* [WORK TO COMPLETE]: Each line from the top of the listing through the one holding "SUN_AZ, SUN_EL = 70.0, 34.0" should be restated word for word, with nothing added and no pictures.

* [GIVEN INFORMATION]:
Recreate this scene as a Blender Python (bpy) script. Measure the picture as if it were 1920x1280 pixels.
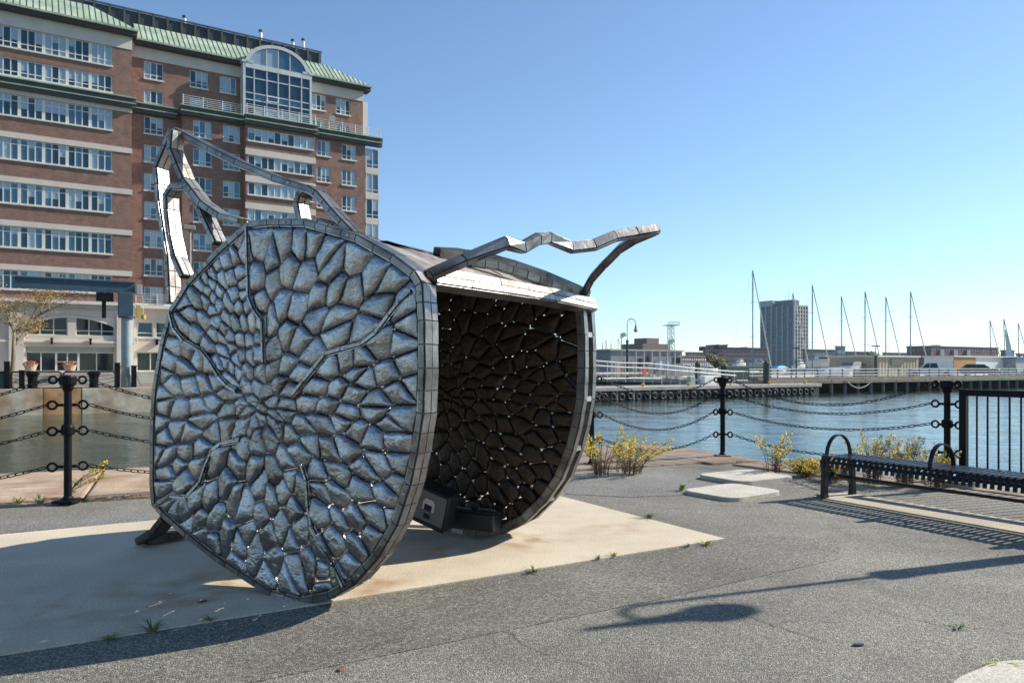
import bpy, math, random
import numpy as np
from mathutils import Vector, Matrix, noise

for o in list(bpy.data.objects):
    bpy.data.objects.remove(o)
S = bpy.context.scene
COL = S.collection
R = random.Random(7)
rad = math.radians

# ------------------------------------------------------------------ camera, sky, sun
EYE = 1.45
FPX, CXP, HYP = 1430.0, 960.0, 688.0
SUN_AZ, SUN_EL = 70.0, 34.0

cam = bpy.data.cameras.new('camera')
cam_o = bpy.data.objects.new('camera', cam)
COL.objects.link(cam_o)
cam_o.location = (0, 0, EYE)
cam_o.rotation_euler = (rad(90), 0, 0)
cam.sensor_width = 36.0
cam.lens = FPX / 1920 * 36.0
cam.shift_y = (HYP - 640) / 1920
cam.clip_start = 0.05
cam.clip_end = 6000
cam.dof.use_dof = True
cam.dof.focus_distance = 6.0
cam.dof.aperture_fstop = 5.0
S.camera = cam_o

wd = bpy.data.worlds.new('World')
S.world = wd
wd.use_nodes = True
wn = wd.node_tree.nodes
wl = wd.node_tree.links
bg = wn['Background']
sky = wn.new('ShaderNodeTexSky')
sky.sky_type = 'NISHITA'
sky.sun_disc = False
sky.sun_elevation = rad(SUN_EL)
sky.sun_rotation = rad(SUN_AZ)
sky.altitude = 0
sky.air_density = 1.0
sky.dust_density = 0.1
sky.ozone_density = 5.0
tint = wn.new('ShaderNodeVectorMath')
tint.operation = 'MULTIPLY'
tint.inputs[1].default_value = (0.88, 0.995, 1.02)
wl.new(sky.outputs[0], tint.inputs[0])
hs = wn.new('ShaderNodeHueSaturation')
hs.inputs['Saturation'].default_value = 0.92
wl.new(tint.outputs[0], hs.inputs['Color'])
wl.new(hs.outputs[0], bg.inputs[0])
bg.inputs[1].default_value = 0.112

sun = bpy.data.lights.new('sun', 'SUN')
sun.energy = 5.0
sun.angle = rad(0.53)
sun.color = (1.0, 0.94, 0.84)
sun_o = bpy.data.objects.new('sun', sun)
COL.objects.link(sun_o)
SUNV = Vector((math.sin(rad(SUN_AZ)) * math.cos(rad(SUN_EL)), math.cos(rad(SUN_AZ)) * math.cos(rad(SUN_EL)), math.sin(rad(SUN_EL))))
sun_o.rotation_euler = SUNV.to_track_quat('Z', 'Y').to_euler()
sun_o.location = (30, 20, 40)

S.view_settings.view_transform = 'Standard'
S.view_settings.look = 'None'
S.view_settings.exposure = 0.64
S.view_settings.gamma = 1.0

# ------------------------------------------------------------------ helpers
def at(px, py, Y):
    return Vector(((px - CXP) / FPX * Y, Y, EYE + (HYP - py) / FPX * Y))

def gnd(px, py, z=0.0):
    return at(px, py, (EYE - z) * FPX / (py - HYP))

def link(o, parent=None):
    COL.objects.link(o)
    if parent is not None:
        o.parent = parent
    return o

def tag(o, label, cat, group=None):
    o['label'] = label
    o['category'] = cat
    if group:
        o['group'] = group
    return o

def empty(name, loc=(0, 0, 0), rz=0.0, label=None, cat=None, group=None):
    o = bpy.data.objects.new(name, None)
    o.empty_display_size = 0.2
    o.location = loc
    o.rotation_euler = (0, 0, rz)
    link(o)
    if label:
        tag(o, label, cat, group)
    return o

def sub_empty(name, parent):
    o = bpy.data.objects.new(name, None)
    o.empty_display_size = 0.1
    return link(o, parent)

def kind(o, k):
    o['kind'] = k
    return o

class MB:
    def __init__(s):
        s.v = []
        s.f = []
    def quad(s, a, b, c, d):
        n = len(s.v)
        s.v += [tuple(a), tuple(b), tuple(c), tuple(d)]
        s.f.append((n, n + 1, n + 2, n + 3))
        return s
    def tri(s, a, b, c):
        n = len(s.v)
        s.v += [tuple(a), tuple(b), tuple(c)]
        s.f.append((n, n + 1, n + 2))
        return s
    def obox(s, c, ax, ay, az):
        c, ax, ay, az = Vector(c), Vector(ax), Vector(ay), Vector(az)
        n = len(s.v)
        for k in (-1, 1):
            for j in (-1, 1):
                for i in (-1, 1):
                    s.v.append(tuple(c + ax * i + ay * j + az * k))
        s.f += [(n, n + 2, n + 3, n + 1), (n + 4, n + 5, n + 7, n + 6), (n, n + 1, n + 5, n + 4),
                (n + 2, n + 6, n + 7, n + 3), (n, n + 4, n + 6, n + 2), (n + 1, n + 3, n + 7, n + 5)]
        return s
    def box(s, x0, x1, y0, y1, z0, z1):
        return s.obox(((x0 + x1) / 2, (y0 + y1) / 2, (z0 + z1) / 2), ((x1 - x0) / 2, 0, 0), (0, (y1 - y0) / 2, 0), (0, 0, (z1 - z0) / 2))
    def bar(s, a, b, w, h, up=(0, 0, 1)):
        a, b = Vector(a), Vector(b)
        t = (b - a)
        L = t.length
        t.normalize()
        sd = t.cross(Vector(up))
        if sd.length < 1e-4:
            sd = t.cross(Vector((1, 0, 0)))
        sd.normalize()
        u2 = sd.cross(t)
        return s.obox((a + b) / 2, t * (L / 2), sd * (w / 2), u2 * (h / 2))
    def tube(s, pts, r, n=8, cap=True, closed=False):
        pts = [Vector(p) for p in pts]
        m = len(pts)
        rs = r if isinstance(r, (list, tuple)) else [r] * m
        base = len(s.v)
        ref = None
        for i, p in enumerate(pts):
            if closed:
                t = pts[(i + 1) % m] - pts[i - 1]
            else:
                t = pts[min(i + 1, m - 1)] - pts[max(i - 1, 0)]
            t.normalize()
            if ref is None:
                ref = t.orthogonal().normalized()
            ref = (ref - t * ref.dot(t))
            if ref.length < 1e-6:
                ref = t.orthogonal()
            ref.normalize()
            b2 = t.cross(ref)
            for k in range(n):
                a = 2 * math.pi * k / n
                s.v.append(tuple(p + (ref * math.cos(a) + b2 * math.sin(a)) * rs[i]))
        for i in range(m if closed else m - 1):
            i2 = (i + 1) % m
            for k in range(n):
                k2 = (k + 1) % n
                s.f.append((base + i * n + k, base + i * n + k2, base + i2 * n + k2, base + i2 * n + k))
        if cap and not closed:
            s.f.append(tuple(base + k for k in reversed(range(n))))
            s.f.append(tuple(base + (m - 1) * n + k for k in range(n)))
        return s
    def lathe(s, prof, c=(0, 0, 0), n=16):
        c = Vector(c)
        base = len(s.v)
        for r, z in prof:
            for k in range(n):
                a = 2 * math.pi * k / n
                s.v.append((c.x + r * math.cos(a), c.y + r * math.sin(a), c.z + z))
        for i in range(len(prof) - 1):
            for k in range(n):
                k2 = (k + 1) % n
                s.f.append((base + i * n + k, base + i * n + k2, base + (i + 1) * n + k2, base + (i + 1) * n + k))
        s.f.append(tuple(base + k for k in reversed(range(n))))
        s.f.append(tuple(base + (len(prof) - 1) * n + k for k in range(n)))
        return s
    def prism(s, poly, fn0, fn1):
        n = len(s.v)
        m = len(poly)
        s.v += [tuple(fn0(p)) for p in poly] + [tuple(fn1(p)) for p in poly]
        s.f.append(tuple(range(n + m - 1, n - 1, -1)))
        s.f.append(tuple(range(n + m, n + 2 * m)))
        for i in range(m):
            j = (i + 1) % m
            s.f.append((n + i, n + j, n + m + j, n + m + i))
        return s
    def mesh(s, name, mat=None, smooth=False):
        me = bpy.data.meshes.new(name)
        me.from_pydata(s.v, [], s.f)
        me.update()
        if mat:
            me.materials.append(mat)
        if smooth:
            me.shade_smooth()
        return me
    def build(s, name, mat, parent=None, smooth=False, bevel=0.0, fix=False):
        me = s.mesh(name, mat, smooth)
        if fix or bevel:
            import bmesh
            bm = bmesh.new()
            bm.from_mesh(me)
            bmesh.ops.recalc_face_normals(bm, faces=bm.faces)
            bm.to_mesh(me)
            bm.free()
        o = bpy.data.objects.new(name, me)
        if bevel:
            md = o.modifiers.new('bevel', 'BEVEL')
            md.width = bevel
            md.segments = 2
            md.limit_method = 'ANGLE'
        return link(o, parent)

def inst(name, me, parent, loc=(0, 0, 0), rot=None, scale=None):
    o = bpy.data.objects.new(name, me)
    o.location = loc
    if rot is not None:
        o.rotation_euler = rot
    if scale is not None:
        o.scale = scale
    return link(o, parent)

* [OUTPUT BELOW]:
Recreate this scene as a Blender Python (bpy) script. Measure the picture as if it were 1920x1280 pixels.
import bpy, math, random
import numpy as np
from mathutils import Vector, Matrix, noise

for o in list(bpy.data.objects):
    bpy.data.objects.remove(o)
S = bpy.context.scene
COL = S.collection
R = random.Random(7)
rad = math.radians

# ------------------------------------------------------------------ camera, sky, sun
EYE = 1.45
FPX, CXP, HYP = 1430.0, 960.0, 688.0
SUN_AZ, SUN_EL = 70.0, 34.0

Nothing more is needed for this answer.